El segundo elemento internacional de la crisis nicaragüense es, al contrario, desalentador. Hace unos días, el Consejo Permanente de la Organización de Estados Americanos (OEA) aprobó una resolución condenando al Gobierno de Ortega y exigiendo la liberación de los opositores encarcelados. Nicaragua, Bolivia y San Vicente y las Granadinas votaron en contra, lo cual no sorprende ni importa. Pero mucho más grave fue que México y Argentina se hayan abstenido, y que hayan emitido un comunicado conjunto vergonzoso, justo después de la votación.
En dicho pronunciamiento los Gobiernos de Andrés Manuel López Obrador y de Alberto Fernández se limitaron a manifestar su “preocupación” por las detenciones en Nicaragua. Pero sobre todo, invocaron el supuestamente sacrosanto principio de no intervención y expresaron su desacuerdo con “la pretensión de imponer pautas desde afuera o de prejuzgar indebidamente el desarrollo de procesos electorales”.
¿Cómo puede prejuzgarse “indebidamente” el proceso electoral nicaragüense si todos los candidatos, menos uno, se encuentran detenidos? En el caso de López Obrador, hay que recordar que México rompió relaciones diplomáticas con la dictadura de Anastasio Somoza Debayle y ayudó activamente a la oposición sandinista a derrocarlo.

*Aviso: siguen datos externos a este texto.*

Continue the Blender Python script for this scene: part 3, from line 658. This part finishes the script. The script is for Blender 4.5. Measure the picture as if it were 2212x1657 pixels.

Más allá, varios miembros del Gobierno de Fernández, y de su bancada parlamentaria, tuvieron padres o abuelos perseguidos, torturados o exiliados por la dictadura militar de los años setenta y ochenta; ellos buscaban fervorosamente apoyos internacionales contra la dictadura, desde Jimmy Carter hasta el propio Gobierno de México. Ahora prefieren no intervenir.
Nicaragua fue un caso emblemático en 1979, a pesar de sus dimensiones y de su pobreza. Hoy, lo puede volver a ser. En parte, desde luego, como en aquella época, gracias al esfuerzo de sus habitantes. Pero también a raíz de la solidaridad de sus vecinos, cercanos o no, con las víctimas de una dictadura tan abominable como la de la dinastía de los Somoza.